Saliba was imperious. Gabriel commanding. Between them they took a wild Tasmanian Devil of a striker and domesticated him in the space of a game. Erling Haaland came onto the pitch snarling and bloodthirsty and left house-trained and ready for walkies. And as Harland was being contained we released our own footballing demon. The single-minded predator with winged feet, Gabriel Martinelli, the trickster and troublemaker embroiling himself in mischief and mystery as he flys up and down the wing. Martinelli played like a mature Arsenal’s embodied youthful memories. Remember how we used to be?

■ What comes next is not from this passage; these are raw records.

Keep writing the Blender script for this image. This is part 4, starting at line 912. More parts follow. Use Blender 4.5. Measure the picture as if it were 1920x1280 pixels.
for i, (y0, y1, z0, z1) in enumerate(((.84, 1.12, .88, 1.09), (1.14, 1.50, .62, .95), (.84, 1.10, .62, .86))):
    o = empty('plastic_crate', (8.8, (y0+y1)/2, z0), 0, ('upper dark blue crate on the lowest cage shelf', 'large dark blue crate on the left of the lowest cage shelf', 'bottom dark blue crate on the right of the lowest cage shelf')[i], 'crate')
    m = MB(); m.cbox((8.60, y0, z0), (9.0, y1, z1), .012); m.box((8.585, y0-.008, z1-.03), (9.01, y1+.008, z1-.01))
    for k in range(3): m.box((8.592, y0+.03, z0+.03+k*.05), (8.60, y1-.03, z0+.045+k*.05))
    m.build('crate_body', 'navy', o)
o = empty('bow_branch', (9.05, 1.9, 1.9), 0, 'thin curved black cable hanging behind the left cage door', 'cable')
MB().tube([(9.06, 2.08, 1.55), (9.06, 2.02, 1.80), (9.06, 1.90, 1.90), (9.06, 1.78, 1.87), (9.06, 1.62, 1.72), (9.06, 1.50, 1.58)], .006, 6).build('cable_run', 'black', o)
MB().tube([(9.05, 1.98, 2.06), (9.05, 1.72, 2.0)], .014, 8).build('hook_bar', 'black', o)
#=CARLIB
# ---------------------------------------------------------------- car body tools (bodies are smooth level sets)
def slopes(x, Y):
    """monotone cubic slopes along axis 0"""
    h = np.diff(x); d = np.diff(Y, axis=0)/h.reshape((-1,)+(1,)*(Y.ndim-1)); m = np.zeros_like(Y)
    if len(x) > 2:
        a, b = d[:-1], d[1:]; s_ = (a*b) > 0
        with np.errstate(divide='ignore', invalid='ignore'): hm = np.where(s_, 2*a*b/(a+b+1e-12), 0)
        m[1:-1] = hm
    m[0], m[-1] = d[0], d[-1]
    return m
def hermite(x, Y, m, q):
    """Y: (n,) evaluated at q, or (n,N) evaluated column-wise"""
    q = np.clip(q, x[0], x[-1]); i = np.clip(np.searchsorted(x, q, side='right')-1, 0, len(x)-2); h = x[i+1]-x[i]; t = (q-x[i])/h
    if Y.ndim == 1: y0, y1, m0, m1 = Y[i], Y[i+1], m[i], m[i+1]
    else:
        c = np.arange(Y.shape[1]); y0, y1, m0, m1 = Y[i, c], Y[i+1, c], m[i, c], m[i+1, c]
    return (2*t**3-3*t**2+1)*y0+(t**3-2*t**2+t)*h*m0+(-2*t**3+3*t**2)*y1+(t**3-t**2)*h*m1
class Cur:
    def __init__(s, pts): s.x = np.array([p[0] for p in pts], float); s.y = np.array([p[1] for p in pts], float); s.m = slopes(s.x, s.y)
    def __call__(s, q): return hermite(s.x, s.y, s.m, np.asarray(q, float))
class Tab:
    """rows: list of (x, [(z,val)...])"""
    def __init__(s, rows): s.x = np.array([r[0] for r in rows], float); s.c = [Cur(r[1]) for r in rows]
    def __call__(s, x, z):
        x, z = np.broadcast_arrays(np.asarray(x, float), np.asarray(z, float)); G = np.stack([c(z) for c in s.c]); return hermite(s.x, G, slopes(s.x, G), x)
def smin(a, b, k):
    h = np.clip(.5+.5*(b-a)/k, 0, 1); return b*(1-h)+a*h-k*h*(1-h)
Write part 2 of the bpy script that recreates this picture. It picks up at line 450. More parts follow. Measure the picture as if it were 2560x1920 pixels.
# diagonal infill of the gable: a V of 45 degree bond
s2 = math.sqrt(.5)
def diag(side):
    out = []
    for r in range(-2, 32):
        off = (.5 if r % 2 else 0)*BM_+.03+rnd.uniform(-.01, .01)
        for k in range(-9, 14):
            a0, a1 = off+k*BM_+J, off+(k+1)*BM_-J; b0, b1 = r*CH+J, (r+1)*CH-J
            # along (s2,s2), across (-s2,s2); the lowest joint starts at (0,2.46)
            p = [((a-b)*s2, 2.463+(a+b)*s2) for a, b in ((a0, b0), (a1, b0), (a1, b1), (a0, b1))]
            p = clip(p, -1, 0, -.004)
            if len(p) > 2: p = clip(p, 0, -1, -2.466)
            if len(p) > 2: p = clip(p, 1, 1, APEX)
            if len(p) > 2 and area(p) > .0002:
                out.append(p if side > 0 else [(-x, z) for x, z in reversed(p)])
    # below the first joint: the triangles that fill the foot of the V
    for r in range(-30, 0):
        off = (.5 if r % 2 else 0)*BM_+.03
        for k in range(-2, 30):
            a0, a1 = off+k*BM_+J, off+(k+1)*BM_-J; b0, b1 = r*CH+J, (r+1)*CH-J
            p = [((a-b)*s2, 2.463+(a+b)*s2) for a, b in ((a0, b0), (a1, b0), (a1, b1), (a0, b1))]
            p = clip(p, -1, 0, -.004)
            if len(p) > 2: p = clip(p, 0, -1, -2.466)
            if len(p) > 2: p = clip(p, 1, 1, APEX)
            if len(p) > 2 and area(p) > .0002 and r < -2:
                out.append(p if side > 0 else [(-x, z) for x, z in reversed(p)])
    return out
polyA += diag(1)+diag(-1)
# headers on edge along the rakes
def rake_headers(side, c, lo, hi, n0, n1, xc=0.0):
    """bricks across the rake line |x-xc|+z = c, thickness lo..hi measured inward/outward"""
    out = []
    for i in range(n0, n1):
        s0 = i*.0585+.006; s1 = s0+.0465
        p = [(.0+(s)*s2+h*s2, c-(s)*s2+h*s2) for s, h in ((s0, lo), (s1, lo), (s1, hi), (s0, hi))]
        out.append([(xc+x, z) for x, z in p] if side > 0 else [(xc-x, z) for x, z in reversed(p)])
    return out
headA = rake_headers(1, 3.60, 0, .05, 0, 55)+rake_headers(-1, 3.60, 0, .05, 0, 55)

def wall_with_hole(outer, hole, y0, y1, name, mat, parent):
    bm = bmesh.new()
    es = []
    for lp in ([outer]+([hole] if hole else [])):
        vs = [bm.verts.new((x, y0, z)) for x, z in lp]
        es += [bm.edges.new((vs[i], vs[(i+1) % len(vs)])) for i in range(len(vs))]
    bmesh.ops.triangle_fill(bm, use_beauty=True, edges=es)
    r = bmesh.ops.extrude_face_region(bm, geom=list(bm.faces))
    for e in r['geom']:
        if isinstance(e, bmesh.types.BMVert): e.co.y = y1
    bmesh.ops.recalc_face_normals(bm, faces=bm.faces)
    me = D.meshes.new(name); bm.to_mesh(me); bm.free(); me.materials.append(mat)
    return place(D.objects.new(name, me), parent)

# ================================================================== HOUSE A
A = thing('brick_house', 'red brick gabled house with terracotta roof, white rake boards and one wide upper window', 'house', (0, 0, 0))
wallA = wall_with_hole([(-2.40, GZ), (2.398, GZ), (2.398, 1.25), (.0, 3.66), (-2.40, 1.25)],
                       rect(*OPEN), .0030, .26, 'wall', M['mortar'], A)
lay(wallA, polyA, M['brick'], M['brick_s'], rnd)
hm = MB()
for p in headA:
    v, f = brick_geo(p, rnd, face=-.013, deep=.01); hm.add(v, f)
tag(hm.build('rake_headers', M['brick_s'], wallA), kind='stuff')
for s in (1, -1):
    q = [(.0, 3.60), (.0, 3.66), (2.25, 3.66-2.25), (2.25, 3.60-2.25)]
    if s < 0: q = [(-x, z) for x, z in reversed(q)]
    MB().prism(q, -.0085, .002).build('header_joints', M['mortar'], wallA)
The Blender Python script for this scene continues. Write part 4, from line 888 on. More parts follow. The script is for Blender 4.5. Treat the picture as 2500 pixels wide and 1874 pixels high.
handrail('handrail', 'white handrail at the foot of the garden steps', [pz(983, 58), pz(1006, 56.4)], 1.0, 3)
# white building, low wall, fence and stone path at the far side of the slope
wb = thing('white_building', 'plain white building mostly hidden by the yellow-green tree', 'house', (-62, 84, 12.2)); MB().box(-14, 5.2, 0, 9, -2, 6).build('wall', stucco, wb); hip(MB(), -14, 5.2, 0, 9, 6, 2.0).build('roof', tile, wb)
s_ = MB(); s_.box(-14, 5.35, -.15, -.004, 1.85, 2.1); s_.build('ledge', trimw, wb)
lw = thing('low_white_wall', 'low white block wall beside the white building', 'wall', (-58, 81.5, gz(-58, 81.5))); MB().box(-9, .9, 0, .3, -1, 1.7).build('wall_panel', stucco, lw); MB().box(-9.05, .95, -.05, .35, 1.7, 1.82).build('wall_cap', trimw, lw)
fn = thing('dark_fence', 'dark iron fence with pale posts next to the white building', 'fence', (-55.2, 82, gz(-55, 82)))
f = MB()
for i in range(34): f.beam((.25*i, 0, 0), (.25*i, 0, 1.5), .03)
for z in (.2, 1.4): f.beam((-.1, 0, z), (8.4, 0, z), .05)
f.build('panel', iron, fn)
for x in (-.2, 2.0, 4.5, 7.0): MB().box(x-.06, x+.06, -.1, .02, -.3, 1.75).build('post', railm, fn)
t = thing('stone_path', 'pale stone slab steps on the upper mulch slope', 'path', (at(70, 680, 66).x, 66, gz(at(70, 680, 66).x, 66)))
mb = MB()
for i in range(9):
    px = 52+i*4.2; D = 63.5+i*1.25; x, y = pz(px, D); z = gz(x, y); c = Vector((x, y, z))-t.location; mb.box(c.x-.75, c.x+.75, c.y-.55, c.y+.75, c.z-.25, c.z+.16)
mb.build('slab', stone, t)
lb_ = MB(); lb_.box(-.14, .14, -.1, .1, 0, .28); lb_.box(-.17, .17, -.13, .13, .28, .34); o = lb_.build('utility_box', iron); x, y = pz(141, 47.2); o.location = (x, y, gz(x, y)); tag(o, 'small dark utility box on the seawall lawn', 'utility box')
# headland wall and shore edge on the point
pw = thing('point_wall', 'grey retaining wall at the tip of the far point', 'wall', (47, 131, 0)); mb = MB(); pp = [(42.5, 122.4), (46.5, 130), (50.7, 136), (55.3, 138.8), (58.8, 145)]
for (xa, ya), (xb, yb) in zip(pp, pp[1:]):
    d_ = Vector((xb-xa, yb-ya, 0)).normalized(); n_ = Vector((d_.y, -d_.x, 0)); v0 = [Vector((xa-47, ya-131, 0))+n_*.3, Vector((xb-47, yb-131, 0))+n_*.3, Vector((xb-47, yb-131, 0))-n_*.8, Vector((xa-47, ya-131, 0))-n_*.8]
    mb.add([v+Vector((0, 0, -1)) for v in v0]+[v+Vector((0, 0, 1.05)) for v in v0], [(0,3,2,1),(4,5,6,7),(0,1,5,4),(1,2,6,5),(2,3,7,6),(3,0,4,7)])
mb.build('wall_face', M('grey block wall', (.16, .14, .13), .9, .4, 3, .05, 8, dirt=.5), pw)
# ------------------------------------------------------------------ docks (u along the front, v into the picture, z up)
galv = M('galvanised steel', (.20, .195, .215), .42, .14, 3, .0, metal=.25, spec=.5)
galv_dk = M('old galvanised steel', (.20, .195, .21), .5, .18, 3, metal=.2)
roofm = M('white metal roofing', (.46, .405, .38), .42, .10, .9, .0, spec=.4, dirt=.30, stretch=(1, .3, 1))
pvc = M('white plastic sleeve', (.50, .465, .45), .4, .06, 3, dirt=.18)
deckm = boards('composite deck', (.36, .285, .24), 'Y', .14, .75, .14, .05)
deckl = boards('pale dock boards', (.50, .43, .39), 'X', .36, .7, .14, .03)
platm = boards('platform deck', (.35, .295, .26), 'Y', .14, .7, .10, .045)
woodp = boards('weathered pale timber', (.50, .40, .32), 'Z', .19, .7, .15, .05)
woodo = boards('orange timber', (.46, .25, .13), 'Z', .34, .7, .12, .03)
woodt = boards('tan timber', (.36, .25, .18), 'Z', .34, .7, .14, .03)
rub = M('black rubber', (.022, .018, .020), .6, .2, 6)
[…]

Ah yes, remember our younger days.
Everyone to a man was worth their place in the team, even Raya, who struggled but persevered with the instruction. But the Four substitutes were poetry in motion. Four players that wrote a haiku for the goal. Party, Tomi, Kai and Gabby. Partey’s vision saw the space, Tomi ran to fill the space, Kai’s calm coolness caressed the space and Martinelli’s shot owned the space. Has there even been a better four substitution combination in such a vital match? It reminded me of when Henry returned to Arsenal and scored the winner against Leeds from the bench. The high relief combined with fairytale disbelief. Oh man. Sometimes being a fan is such bliss. Sunday’s match was one of those times. Long may it continue!
So there you go fellow Gooners. A long and intense article full of life and love and dreams just for you. I hope my somewhat off-pitch focus didn’t have you reaching for the yellow card, but sometimes you’ve got to appeal to the inner ref in all of us! Thanks again for reading and have yourself a wonderful week.
Love this! Especially the characterisation of Gabi as our very own Mercury. Brilliant!